Kedua, penetapan UMP DKI Jakarta sebesar Rp5,73 juta lebih rendah dibandingkan hasil Survei Kebutuhan Hidup Layak (KHL) yang dilakukan oleh Badan Pusat Statistik (BPS). BPS mencatat bahwa KHL bagi pekerja yang bekerja dan tinggal di Jakarta adalah sebesar Rp5,89 juta per bulan. Artinya, terdapat selisih sekitar Rp160 ribu dibandingkan upah minimum yang ditetapkan.

Said menerangkan bahkan BPS juga sempat menyebut bahwa biaya hidup di Jakarta mencapai Rp15 juta per bulan berdasarkan Survei Biaya Hidup (SBH).

“Jika kita menggunakan acuan KHL sebesar Rp5,89 juta saja, maka penetapan UMP Jakarta sebesar Rp5,73 juta masih kurang Rp160 ribu. Bahkan kebutuhan minimum tersebut pun tidak mampu dipenuhi oleh Gubernur DKI Jakarta,” terang Said Iqbal.

Ketiga, Gubernur DKI Jakarta menjadikan insentif di bidang transportasi, pangan, dan air bersih sebagai alasan kebijakan upah. Padahal, ketiga insentif tersebut tidak berimplikasi terhadap upah minimum karena dinikmati oleh masyarakat umum dan tidak menjadi bagian dari komponen upah minimum. Selain itu, insentif tersebut telah diberlakukan sejak lima tahun lalu pada masa Gubernur Anies Baswedan, sehingga tidak relevan dijadikan dasar penetapan upah minimum saat ini.

Tidak hanya itu, pihaknya juga menanyakan langsung kepada buruh di perusahaan-perusahaan di Jakarta, seperti di kawasan Cilincing dan Pulogadung, terkait penerimaan insentif pangan, transportasi (Jaklingko dan Transjakarta), serta air bersih. Para buruh menyatakan tidak menerima insentif tersebut. Dari total sekitar 300 karyawan, hanya sekitar 15 orang yang menerima.

“Artinya, hanya sekitar 5 persen buruh yang menerima insentif tersebut, sementara upah minimum berlaku bagi seluruh pekerja. Ini jelas tidak masuk akal,” lanjut Said Iqbal.

Berdasarkan hal tersebut, KSPI menuntut agar Gubernur DKI Jakarta merevisi UMP DKI Jakarta 2026 menjadi setara dengan KHL, yakni Rp5,89 juta per bulan. Selain itu, KSPI juga menuntut kenaikan UMSP DKI Jakarta 2026 sebesar 2 hingga 5 persen di atas KHL, bukan dihitung dari UMP atau UMSP lama, melainkan dari nilai KHL sesuai karakteristik sektor industri.
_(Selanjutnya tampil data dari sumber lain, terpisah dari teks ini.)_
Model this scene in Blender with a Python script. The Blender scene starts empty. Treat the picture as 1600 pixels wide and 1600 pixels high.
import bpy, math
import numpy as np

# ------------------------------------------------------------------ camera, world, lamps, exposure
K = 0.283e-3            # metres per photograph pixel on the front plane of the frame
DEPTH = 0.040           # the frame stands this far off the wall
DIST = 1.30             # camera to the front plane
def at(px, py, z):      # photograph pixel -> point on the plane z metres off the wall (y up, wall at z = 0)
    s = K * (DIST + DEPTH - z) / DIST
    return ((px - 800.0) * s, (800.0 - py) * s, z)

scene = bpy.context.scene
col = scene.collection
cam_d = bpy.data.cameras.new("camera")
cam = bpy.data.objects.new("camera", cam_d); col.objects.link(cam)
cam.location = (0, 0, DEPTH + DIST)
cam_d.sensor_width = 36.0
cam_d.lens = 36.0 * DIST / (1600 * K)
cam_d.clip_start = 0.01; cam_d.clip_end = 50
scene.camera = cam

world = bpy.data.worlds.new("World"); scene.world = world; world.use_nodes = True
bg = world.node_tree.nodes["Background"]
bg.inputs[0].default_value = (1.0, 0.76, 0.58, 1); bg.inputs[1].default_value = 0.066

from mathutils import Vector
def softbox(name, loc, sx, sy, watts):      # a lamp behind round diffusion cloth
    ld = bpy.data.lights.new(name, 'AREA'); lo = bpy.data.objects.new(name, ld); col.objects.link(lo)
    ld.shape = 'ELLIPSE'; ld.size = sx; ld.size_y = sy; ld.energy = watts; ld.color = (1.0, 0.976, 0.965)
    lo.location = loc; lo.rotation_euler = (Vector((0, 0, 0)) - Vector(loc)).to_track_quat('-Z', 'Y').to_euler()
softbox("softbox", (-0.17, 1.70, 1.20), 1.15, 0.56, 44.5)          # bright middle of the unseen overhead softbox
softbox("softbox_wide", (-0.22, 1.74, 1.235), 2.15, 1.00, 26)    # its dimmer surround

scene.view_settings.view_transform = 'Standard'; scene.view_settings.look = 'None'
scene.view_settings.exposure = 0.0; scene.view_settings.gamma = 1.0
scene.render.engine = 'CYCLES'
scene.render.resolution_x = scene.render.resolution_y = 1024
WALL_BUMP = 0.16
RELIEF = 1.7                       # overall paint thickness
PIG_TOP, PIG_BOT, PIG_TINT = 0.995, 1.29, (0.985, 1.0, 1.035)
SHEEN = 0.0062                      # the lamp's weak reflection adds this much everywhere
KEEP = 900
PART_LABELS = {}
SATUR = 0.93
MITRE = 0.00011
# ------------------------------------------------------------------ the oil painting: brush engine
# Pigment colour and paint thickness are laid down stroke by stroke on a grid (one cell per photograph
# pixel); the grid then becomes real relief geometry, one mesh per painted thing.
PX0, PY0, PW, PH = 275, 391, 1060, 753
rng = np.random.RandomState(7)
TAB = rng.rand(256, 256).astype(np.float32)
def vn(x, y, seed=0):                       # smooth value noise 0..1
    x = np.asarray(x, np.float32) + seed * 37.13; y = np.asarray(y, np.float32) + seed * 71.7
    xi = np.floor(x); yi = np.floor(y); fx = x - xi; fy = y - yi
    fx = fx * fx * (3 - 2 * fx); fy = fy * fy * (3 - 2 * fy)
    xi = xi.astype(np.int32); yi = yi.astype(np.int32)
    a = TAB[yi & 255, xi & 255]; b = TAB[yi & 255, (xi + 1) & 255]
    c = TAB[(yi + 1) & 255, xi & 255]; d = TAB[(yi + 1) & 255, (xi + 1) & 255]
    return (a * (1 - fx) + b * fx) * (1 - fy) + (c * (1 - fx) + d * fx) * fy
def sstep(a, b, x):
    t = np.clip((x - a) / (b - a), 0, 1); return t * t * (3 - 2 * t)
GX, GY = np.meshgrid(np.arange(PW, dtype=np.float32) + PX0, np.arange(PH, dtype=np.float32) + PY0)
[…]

Selanjutnya, terkait penetapan UMSK se-Provinsi Jawa Barat Tahun 2026, Said Iqbal menyampaikan bahwa seluruh bupati dan wali kota di Jawa Barat telah mengeluarkan rekomendasi resmi nilai UMSK dan menyampaikannya kepada Gubernur Jawa Barat. Namun, lanjut Said Iqbal, rekomendasi tersebut justru dicoret, diubah, dikurangi, bahkan dihilangkan oleh Gubernur Jawa Barat, Dedi Mulyadi.

Tindakan tersebut dinilai bertentangan dengan kebijakan Presiden Prabowo Subianto dan Putusan Mahkamah Konstitusi Nomor 168 Tahun 2024 yang telah mengatur mekanisme penetapan UMSK. Alasan potensi PHK yang digunakan dinilai tidak berdasar, karena pada tahun sebelumnya, setelah adanya intervensi pemerintah pusat, tidak terjadi PHK sebagaimana yang dikhawatirkan.

Oleh karena itu, KSPI bersama buruh Jawa Barat menuntut agar Gubernur Jawa Barat menetapkan seluruh rekomendasi UMSK dari bupati dan wali kota se-Jawa Barat untuk 2026 dan merevisi Surat Keputusan Gubernur terkait UMSK.

Terkait langkah lanjutan, Said Iqbal menyebut pihaknya telah memutuskan dua langkah utama. Pertama, mengajukan gugatan ke Pengadilan Tata Usaha Negara (PTUN) terhadap penetapan UMP DKI Jakarta 2026 dan penetapan UMSK Jawa Barat, serta mengkaji gugatan serupa di sejumlah provinsi lain, termasuk Sumatera Utara. Kedua, melakukan aksi besar-besaran.